Marshall McLuhan’s phrase, “The medium is the message,” is one that has stuck with me since my freshman year of college and it once again came back to me after seeing the thrift store’s ad. The phrase itself argues that any media’s presentation—film, paper, acrylic, wood, and so on—provides a message in and of itself. Rereading McLuhan’s argument in Understanding Media: The Extensions of Man, he contends that the medium’s messages “are the psychic and social consequences” it conjures (1). Essentially, a light bulb’s message is communicated through illumination, creating the possibility for a social space at night. A chair from the Housing Work Thrift Store communicates: sit or use me at the dining room and so on. McLuhan’s argument is one I considered while I roamed around Ground Zero. What were the space, memorials, buildings and sculptures communicating through the materials they were built with?

Near the end of Greenwich Street, the derive app tasked me with finding something that seemed “out of place” and already in my sightline I saw Jeff Koon’s balloon flower sculpture and in the background loomed the Oculus. I had seen this sculpture before but every time I saw it, I always thought it had seemed brazenly lost. While I personally do not like Koons and his incessant kitsch and crass commercialization, it is oddly pleasant to see this jewel like bulbous sculpture set randomly in the middle of a park (Silverstein Family Park is a pathetic excuse for a park in my opinion). But the sculpture seems out of place because it is surrounded by corporate buildings, a mall, a post office, and a 9/11 memorial. That’s postmodernism, I suppose. It juts out amidst a swarm of grey suits on their way to work. But I suppose this is where a Koons belongs—in the epicenter of a lot of money and questionable taste.

Koons/Oculus

The Koons and Oculus, though, jut out for more than just aesthetic reasons. The occupy space in a zone that seems almost pious. This is the area where the twin towers collapsed. The area where thousands died. Now, sixteen years later, in the same area sits a kitschy balloon sculpture and a Westfield mall. To me, it seems a little sacrilegious. Yes, of course the space cannot go un-utilized forever and if New York had not rebuilt it would have been seen as a city incapable of powering forward. This reminds me of Judith Butler’s sentiment in her essay “Violence, Mourning, Politics” in which she laments the fact that grief is often seen as something to be avoided or rushed through and ultimately a weakness instead as a tool for forming community and human connections.

Oculus

But I come back to the placement of the Oculus. It’s a beautiful and futuristic feat of architecture that looks like it was lifted from one of the Alien sci-fi movies and plunked in lower Manhattan. The Oculus and Koons’s sculpture next to a somber 9/11 memorial remind me of Shannon Mattern’s “Conclusion: Coding Urban Pasts and Futures” that all throughout our cities is evidence of “entangled temporalities and materialities” (154). The incredibly modern and sleek Oculus mall, entertainment space, and subway entrance embodies a “fetishistic, use of technological tools to tidy up an awkward mix of presents and pasts, a messy mélange of urban environmental, cultural, and media histories” (154). Across from it, right next to the One World Trade, is a large constructions site with machinery and porta potties galore.

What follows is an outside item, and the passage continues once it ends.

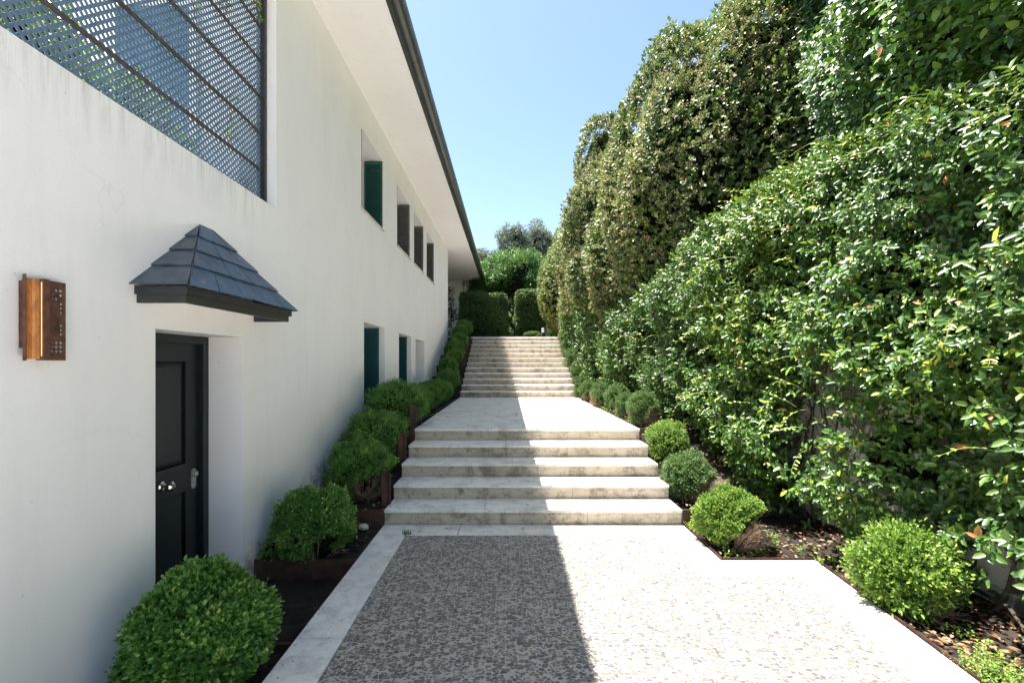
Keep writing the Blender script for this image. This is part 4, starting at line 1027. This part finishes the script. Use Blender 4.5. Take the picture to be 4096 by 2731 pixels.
# ---- trees beyond
def tree(name, label, base, trunkpts, ells, n, leaf, mat, seed, puffs, puffr, core, lumpy=.12, forks=()):
    t = empty(name, label, 'tree', base); g = MB()
    for pts, r0 in trunkpts: g.tube(pts, [r0 * (1 - .65 * i / (len(pts) - 1)) for i in range(len(pts))], 7)
    o = g.build('trunk', M['bark_dark'], t, smooth=True); o.location = tuple(-b for b in base)
    # crown of many puffs
    global RS
    RS = np.random.RandomState(seed); r2 = random.Random(seed); es = []
    for (c, r) in ells:
        es.append((tuple(c), tuple(x * .82 for x in r)))
        for k in range(puffs):
            u = unit(RS.randn(3)); u[2] = abs(u[2]) * 1.1 - .35; u = unit(u); s = r2.uniform(.6, 1.25) * puffr
            es.append((tuple(np.array(c) + u * np.array(r) * .86), (s, s, s * r2.uniform(.7, 1.0))))
    P_, N_, D_ = [], [], []
    areas = np.array([e[1][0] * e[1][2] for e in es]); areas /= areas.sum()
    for (c, r), a in zip(es, areas):
        k = int(n * a); c, r = np.array(c), np.array(r); u = unit(RS.randn(k, 3)); lm = Lump(8, 4, RS)
        A = c + u * r * ((1 + lumpy * lm(u)) * (1 - RS.rand(k) ** 1.6 * .35))[:, None]; P_.append(A); N_.append(unit(u / r))
    A = np.concatenate(P_); nr = np.concatenate(N_); O = unit(nr + RS.randn(len(A), 3) * .6)
    P, D, Nn = sprigs(A, O, 5, leaf * 2.2, (.5, 1.3)); D = unit(D + np.array([0, 0, -.5]) * RS.rand(len(D))[:, None])
    L = leaf * (.6 + .8 * RS.rand(len(P))); lm = Lump(8, .9, RS); r = leaf_rnd(P, len(P), lm, .2)
    leaves('crown', P - np.array(base), D, Nn, L, L * .5, mat, t, r, .15, .1, False)
    for (c, r) in ells: hull('shade_core', tuple(np.array(c) - np.array(base)), r, Lump(6, 3, RS), .1, core, M['inner'], t, 3)  # dark hulls paint the shade at the crown centre
    return t
tree('garden_tree', 'bright green garden tree with a forked dark trunk seen through the hedge gap', (.42, 22.5, 2.7),
     [([(.34, 22.5, 2.65), (.33, 22.5, 3.2), (.28, 22.5, 3.6)], .13), ([(.36, 22.5, 3.35), (.05, 22.4, 3.75), (-.15, 22.5, 4.4), (-.4, 22.5, 5.0)], .10),
      ([(.36, 22.5, 3.35), (.30, 22.5, 4.2), (.15, 22.5, 5.4)], .10), ([(.05, 22.4, 3.75), (.2, 22.4, 4.2), (.5, 22.5, 4.9)], .06)],
     [((.2, 22.8, 6.0), (1.7, 1.5, 1.35)), ((-.95, 23.2, 5.75), (.8, 1.0, .95))], 11000, .085, M['tree'], 71, 22, .42, .72)
tree('holm_oak', 'tall grey-green tree left of its twin in the far background', (.4, 46, 2.7), [([(.4, 46, 2.7), (.4, 46, 12)], .4)],
     [((.55, 46, 13.2), (1.9, 1.5, 2.75)), ((-.6, 46, 11.9), (1.5, 1.3, 1.5)), ((1.8, 46, 11.8), (1.3, 1.2, 1.6))], 9000, .13, M['oak'], 72, 20, .55, .75)
tree('holm_oak', 'tall grey-green tree half hidden by the flowering hedge in the far background', (3.2, 47, 2.7), [([(3.2, 47, 2.7), (3.2, 47, 12)], .4)],
     [((3.0, 47, 13.2), (1.9, 1.5, 3.1)), ((4.8, 47.5, 12.6), (1.5, 1.4, 2.2)), ((2.2, 46.5, 11.2), (1.6, 1.5, 1.8))], 13000, .13, M['oak'], 73, 20, .55, .75)
tree('holm_oak', 'small far tree top just beyond the end of the gutter', (-2.9, 46, 2.7), [([(-2.9, 46, 2.7), (-2.9, 46, 11)], .3)],
     [((-2.9, 46, 11.9), (1.0, 1.0, 1.1)), ((-2.5, 46, 10.0), (1.3, 1.0, 1.2))], 4200, .13, M['oak'], 74, 12, .4, .6)
for i, (x, y, rx, rz, mt, lab) in enumerate([(-.8, 27, 1.3, 1.1, 'box_lime', 'sunlit pale green shrub low in the hedge gap beyond the tree trunk'),
        (1.6, 28, 1.5, 1.3, 'box_lime', 'sunlit shrub behind the right-hand clipped hedge'), (-3.2, 30, 2.0, 1.6, 'tree', 'green shrub far behind the house end'),
        (.3, 36, 3.2, 2.6, 'tree', 'broad dark green shrub closing the view behind the garden tree'), (4.5, 38, 3.0, 2.8, 'tree', 'broad green shrub behind the yellow-green hedge'), (-4.5, 38, 3.0, 2.6, 'tree', 'broad green shrub behind the far end of the roof')]):
    t = empty('garden_shrub', lab, 'shrub', (x, y, 2.7), 'garden shrubs beyond the steps')
    mass(t, (x, y, 2.7), [((x, y, 2.7 + rz * .8), (rx, rx * .8, rz))], 2600, 5, .10, .5, M[mt], 80 + i, .12, 4, .12, core=.85)
# bronze climber on the house corner
t = empty('wall_climber', 'bronze-leaved climber hanging at the far corner of the white wall', 'climbing plant', (-2.6, 17.5, 2.6))
mass(t, (-2.6, 17.5, 2.6), [((-2.42, 17.6, 3.9), (.22, .3, .7)), ((-2.2, 17.7, 3.55), (.25, .2, .22)), ((-2.45, 17.5, 3.0), (.25, .25, .5))], 420, 5, .08, .6, M['brownvine'], 90, .2, 4, .12, core=.3, shell=.6, corem=M['bark_dark'])

# ---- sign post by the top step
t = empty('sign_post', 'small white notice on a dark post beside the top step', 'sign', (1.36, 17.6, 2.7))
g = MB(); g.box(.045, .13, -.02, .02, 0, .42); g.build('post', M['darkpaint'], t)
g = MB(); g.box(-.10, -.005, -.03, -.022, .22, .40); pl = g.build('plate', M['white'], t)
g = MB()
for k in range(6): g.box(-.088, -.018 - .012 * (k % 2), -.0325, -.0305, .25 + k * .022, .254 + k * .022)
g.build('lettering_lines', M['darkpaint'], pl)
g = MB(); g.box(-.01, .046, -.028, -.02, .30, .33); g.build('bracket', M['darkpaint'], t)

# ---- plants on the terrace seen through the trellis
r_ = random.Random(2)
for i, (x, y, z, rx, rz, lab) in enumerate([(-2.85, 1.9, 3.05, .30, .42, 'leafy plant behind the lowest left part of the lattice'), (-2.9, 2.6, 3.05, .32, .45, 'sunlit plant behind the middle of the lattice'),
        (-2.85, 3.3, 3.05, .28, .36, 'small plant behind the lattice near the blue glass door'), (-3.0, 4.0, 3.05, .22, .30, 'darker plant behind the corner of the lattice')]):
    t = empty('terrace_plant', lab, 'plant', (x, y, z), 'plants behind the lattice')
    bush_mesh('p', (rx, rx, rz), 700, 6, .055, M['box_lime'] if i < 3 else M['box'], 100 + i, .2, slen=.12, parent=t, stems=False, hi=False, core=.6)
# climber twined on the rails
tc = empty('lattice_climber', 'thin leafy climber twined on the rails near the lattice corner post', 'climbing plant', (XT, 4, 3.3))
g = MB(); Ps = []; Ds = []; Ns = []
for i in range(6):
    p = Vector((XT + .04, r_.uniform(3.3, 4.25), r_.uniform(3.5, 5.0))); pts = [p.copy()]
    for k in range(9):
        p = p + Vector((r_.uniform(-.01, .012), r_.uniform(-.09, .10), r_.uniform(-.02, .12))); p.x = max(XT + .03, min(p.x, XT + .09)); p.y = min(p.y, 4.40); pts.append(p.copy())
        if r_.random() < .5 or p.y > 4.1:
            for q in range(2 if p.y < 4.05 else 4): Ps.append(p + Vector((.01, r_.uniform(-.02, .02), r_.uniform(-.03, .03)))); Ds.append(Vector((r_.uniform(.2, .8), r_.uniform(-1, 1), r_.uniform(-.8, .8)))); Ns.append(Vector((1, r_.uniform(-.5, .5), .6)))
    g.tube(pts, .0028, 4)
o = g.build('stems', M['bark'], tc); o.location = (-XT, -4, -3.3)
P = np.array([list(p) for p in Ps]); o = leaves('foliage', P, np.array([list(p) for p in Ds]), np.array([list(p) for p in Ns]), .055, .022, M['vine'], tc, .5 + .5 * RS.rand(len(P))); o.location = (-XT, -4, -3.3)

# ---- litter, groundcover, small things
def litter(name, pts, mat, L, kind='stuff'):
    global RS
    A = np.array(pts); k = len(A); D = np.concatenate([RS.randn(k, 2), RS.randn(k, 1) * .15], 1); Nn = unit(np.array([0, 0, 1]) + RS.randn(k, 3) * .35)
    o = leaves(name, A, D, Nn, L * (.5 + RS.rand(k)), L * .45, mat, None, None, .3, -.15, True); o['kind'] = kind; return o
pts = []; r_ = random.Random(31)
def zbed(y, lv):
    for a, b, z in lv:
        if a <= y < b: return z
    return lv[-1][2]
for i in range(2600):
    y = r_.uniform(1.6, 12.4) if i % 3 else r_.uniform(1.8, 4.9); lo = 1.9 if y > 4.05 else ro(y) + .03; x = r_.uniform(lo, 3.45); pts.append((x, y, zbed(y, gr) + .02 + .05 * max(0, x - 2.9)))
for i in range(160):
    y = r_.uniform(4.05, 6.4); pts.append((r_.uniform(-2.2, -1.38), y, zbed(y, gl) + .02))
for i in range(26): pts.append((r_.uniform(-1.2, 1.8), r_.uniform(6.6, 12.3), .806))
for i in range(10): pts.append((r_.uniform(-1.0, 1.8), r_.uniform(4.6, 4.86), .006))
for k in range(5):
    for i in range(3): pts.append((r_.uniform(.2, 1.8), 4.9 + .3953 * k + r_.uniform(.05, .35), .166 + .16 * k))
litter('fallen_leaves', pts, M['litter'], .045)
def weeds(name, spots, mat, leaf, n_each, spread, h):
    global RS
    A = np.concatenate([np.array(s) + np.concatenate([RS.randn(n_each, 2) * spread, RS.rand(n_each, 1) * h], 1) for s in spots])
    P, D, Nn = sprigs(A, unit(np.array([0, 0, 1]) + RS.randn(len(A), 3) * .4), 5, .03, (.8, 1.4)); o = leaves(name, P, D, Nn, leaf * (.6 + .6 * RS.rand(len(P))), leaf * .6, mat, None); o['kind'] = 'stuff'; return o
sp = [(r_.uniform(1.95, 2.15), r_.uniform(7, 12), .775) for i in range(40)] + [(2.0, 4.1, -.02), (2.3, 4.15, -.02), (2.5, 4.3, 0), (2.7, 4.15, 0), (2.75, 3.9, 0), (1.95, 4.8, 0), (2.6, 4.5, 0), (2.9, 2.75, -.02), (2.95, 2.9, -.02)]
weeds('ground_cover', sp, M['box_lime'], .022, 14, .05, .04)
t = weeds('ground_cover', [(2.66, 2.42, -.02), (2.72, 2.52, -.02), (2.62, 2.55, -.02), (2.78, 2.35, -.02)], M['box_lime'], .014, 90, .05, .10)
t = empty('small_plant', 'small dark leafy plant at the wall foot beside the door reveal', 'plant', (-2.12, 4.08, -.03))
bush_mesh('p', (.10, .09, .10), 160, 6, .022, M['box'], 120, .2, slen=.03, parent=t, stems=False, hi=False, core=.5)
def stone(loc, r, label, seed):
    bm = bmesh.new(); bmesh.ops.create_icosphere(bm, subdivisions=2, radius=r); rs = random.Random(seed)
    for v in bm.verts: v.co = Vector((v.co.x * 1.2, v.co.y, v.co.z * .75)) * rs.uniform(.8, 1.15)
    me = bpy.data.meshes.new('stone'); bm.to_mesh(me); bm.free(); o = link('stone', me, M['grey']); o.location = loc; tag(o, label, 'stone')
stone((-2.0, 4.06, 0.01), .035, 'pale stone beside the small plant near the door', 1); stone((-1.52, 4.76, .02), .045, 'pale stone in the bed below the first rusty edging', 2)
# grass tuft in the paving joint
RS = np.random.RandomState(3); A = np.array([-1.03, 4.60, 0]) + RS.randn(26, 3) * np.array([.02, .006, 0])
o = leaves('grass_tuft', A, unit(np.array([0, 0, 1]) + RS.randn(26, 3) * .6), unit(np.array([0, -1, .3]) + RS.randn(26, 3) * .3), .06, .006, M['grass']); tag(o, 'tiny green grass tuft growing from the border joint before the steps', 'grass tuft')
# hoses
g = MB(); g.tube([(-1.42, 7.1, .785), (-1.50, 7.6, .79), (-1.44, 8.1, .79), (-1.38, 8.6, .785), (-1.45, 9.2, .785), (-1.42, 10.5, .785), (-1.4, 12.2, .785)], .012, 6)
tag(g.build('irrigation_hose', M['hose'], smooth=True), 'thin brown irrigation hose lying along the left edge of the landing', 'hose')
g = MB(); g.tube([(3.38, 3.3, .10), (3.30, 3.0, .12), (3.1, 2.7, .10), (3.2, 2.2, .12)], .014, 6)
tag(g.build('irrigation_hose', M['hose'], smooth=True), 'brown pipe running along the foot of the old wall at the right edge', 'hose')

While walking across the West Side Highway, the derive app told me to find a “watering hole” and enjoy a drink. It was cold out and Brookfield Place seemed to fit the description so I did not complain. I ordered a hot chocolate inside at Olive’s. When the cashier asked for my name she exclaimed that her best friend’s name was Jesus. The woman smiled and revealed to me that through her friend Jesus she was reunited with her father and siblings. She didn’t give me all the details but she was sure it was through some act of God. A miracle through Jesus. Even as agnostic as I am, I could appreciate this moment. It’s always flattering when people see me as approachable enough to share in something special or to communicate beyond the quotidian. Like last time, the derive steered me back to myself—to some retrospective moment illuminating how small the world is.

Oculus

Often, when I walk through the city alone my mind plays David Bowie’s “Five Years,” the words etched into my memory: “I heard telephones, opera house, favorite melodies. I saw boys, toys, electric irons and TVs. My brain hurt like a warehouse. It had no room to spare…I never thought I’d need so many people.”

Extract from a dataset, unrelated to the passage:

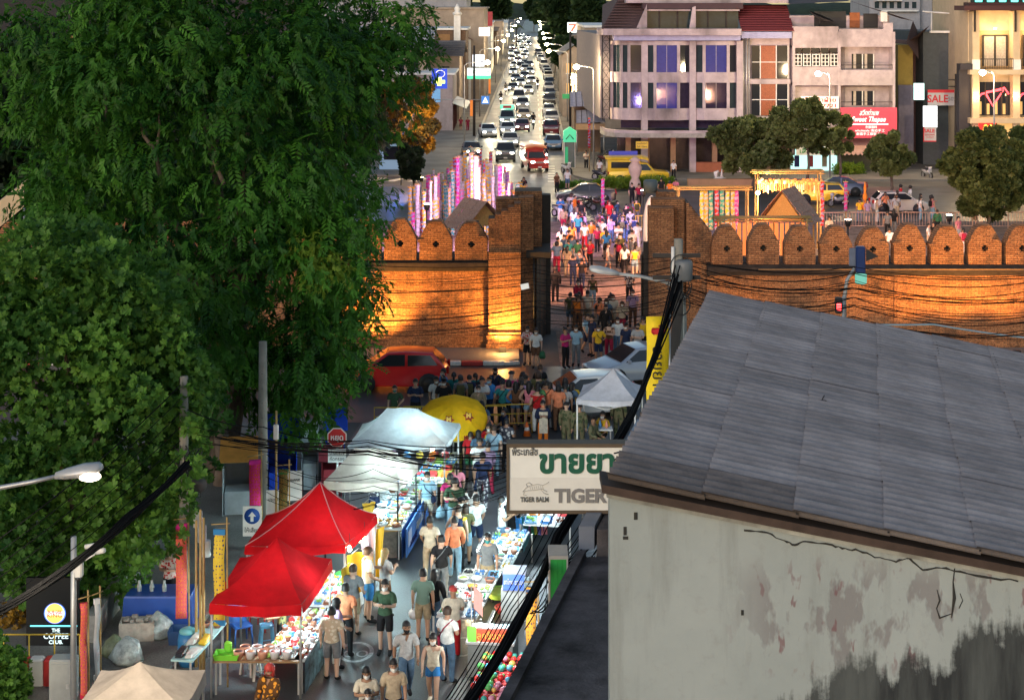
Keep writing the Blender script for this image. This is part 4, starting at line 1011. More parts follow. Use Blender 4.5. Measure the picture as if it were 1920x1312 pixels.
# far roadside trees
def far_tree(label,px,py,Y,rx,rz,seed,m=LEAF_D,n=900):
 p=at(px,py,Y);t=thing('roadside_tree',label,'tree',group='trees along the far road');k=Y/F
 lb=lobe_shell((p.x,p.y,p.z),(rx*k*.75,rx*k*.7,rz*k*.75),18,(rx*k*.25,rx*k*.45),seed,tint=(.1,.8),inner=.4)
 crown('crown',lb,n,rosette(5,.3,.22),t,m,0,seed,.012*Y*.8,.012*Y*1.5,.4)
 limbs(t,(p.x,p.y,0),(p.x,p.y,max(1.,p.z-rz*k*.5)),[(p.x,p.y,p.z)],.2)
for i,a in enumerate((('dark tree crown left of the sky gap at the street end',930,12,520,26,24),('large dark tree behind the seven sign',1060,25,330,44,40),('dark tree nearest the tiled roof of the corner building',1105,20,300,34,34),('round dark tree below the seven sign',1040,75,360,26,34),('pale lit bushy tree behind the right street lamps',1062,100,270,22,24),('dark tree beyond the far street lamps on the right',1020,25,560,22,22),('dark tree at the left above the grey roofs',850,0,420,30,18),('faint tree at the vanishing end of the street',1001,14,900,10,8))):
 far_tree(*a,seed=60+i)
pt=thing('palm_tree','lit palm tree on the left kerb of the far road','tree',gp(968,88))
mb=MB();mb.tube([(0,0,0),(.1,0,3),(0,0,6)],[.25,.2,.18],6);mb.build('trunk',BARK,pt)
for k in range(13):
 a=2*pi*k/13;L=3.2
 mb=MB()
 for s_ in (-1,1):
  mb.add([(0,0,6),(math.cos(a)*L*.5-math.sin(a)*.4*s_,math.sin(a)*L*.5+math.cos(a)*.4*s_,6.8+.3*(k%3)),(math.cos(a)*L,math.sin(a)*L,5.4+.5*(k%3)),(math.cos(a)*L*.5,math.sin(a)*L*.5,7.0+.3*(k%3))],[(0,1,2,3)])
 mb.build('frond',mat('palm_frond',(.10,.12,.03),.6),pt)
# dark wooded rise closing the view at the end of the street
mb=MB();rg=random.Random(4);n=60;top=[rg.uniform(13,17) for _ in range(n+1)]
vs=[];fs=[]
for i in range(n+1):
 x=-420+840*i/n;vs+=[(x,1500,-1),(x,1520+rg.uniform(-8,8),top[i]*.6),(x,1560,top[i])]
for i in range(n):
 for j in (0,1): fs.append((3*i+j,3*i+3+j,3*i+4+j,3*i+1+j))
mb.add(vs,fs,0,True);struct('wooded_hill',mb,mat('far_woods',(.02,.035,.02),.95,var=.5,scale=.2))
# planted hedges and flower beds on the plaza edge
def hedge(label,x0,x1,y,Y,h,seed,m,n=700):
 t=thing('hedge',label,'hedge');a,b_=at(x0,y,Y),at(x1,y,Y);k=max(3,int((b_.x-a.x)/.5))
 lb=[(a.x+(b_.x-a.x)*i/k,Y+(.3 if i % 2 else -.2),h*.55,h*.55,.3+.4*((i*7) % 5)/5) for i in range(k+1)]
 crown('foliage',lb,n,rosette(6,.16,.05),t,m,-.6,seed,1.2,2.2,.4)
 return t
hedge('yellow green grassy hedge in front of the yellow truck',1128,1255,350,137.5,.9,71,LEAF_Y,900)
hedge('low dark hedge behind the parked motorbikes',1050,1130,350,138,.5,72,LEAF_B,400)
hedge('palm like potted plants by the olive shutter',1572,1612,322,148,1.0,73,LEAF_Y,300)
# dark planting and a dark block closing the view behind the big tree
for i,a in enumerate((('dark tree mass behind the big tree at the left edge',40,300,88,260,300),('dark tree behind the big tree near its middle',330,260,92,230,260),('dark tree behind the big tree near the gold lit tree',600,200,100,130,190))):
 p=at(a[1],a[2],a[3]);t=thing('shade_tree',a[0],'tree',group='dark trees behind the big tree');k=a[3]/F
 lb=lobe_shell((p.x,p.y,p.z),(a[4]*k*.75,a[4]*k*.5,a[5]*k*.8),40,(a[4]*k*.2,a[4]*k*.35),80+i,tint=(0,.3),inner=.5)
 crown('crown',lb,3800,rosette(6,.35,.25),t,LEAF_D,.2,85+i,.9,1.7,.4);limbs(t,(p.x,p.y,0),(p.x,p.y,4),[(p.x-1,p.y,p.z),(p.x+1.5,p.y,p.z-1)],.3)
db=thing('dark_block','dark unlit building behind the trees at the left edge','building',(-42,112,0))
MB().box((-25,0,0),(28,10,17)).build('wall',mat('unlit_wall',(.03,.028,.03),.9),db)
for k in range(10):
 for z in (3,7,11): MB().box((-23+5*k,-.1,z),(-21+5*k,-.01,z+1.8)).build('window',GLASS,db)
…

Works Cited: Butler, Judith. Precarious Life: the Powers of Mourning and Violence. Verso, 2006.

Mattern, Shannon Christine. “Conclusion: Coding Urban Pasts and Futures.” In Code + Clay…Data + Dirt: Five Thousand Years of Urban Media, 147–156. Minneapolis: University of Minnesota Press, 2017.

McLuhan, Marshall. Understanding Media: the Extensions of Man. The MIT Press, 2013.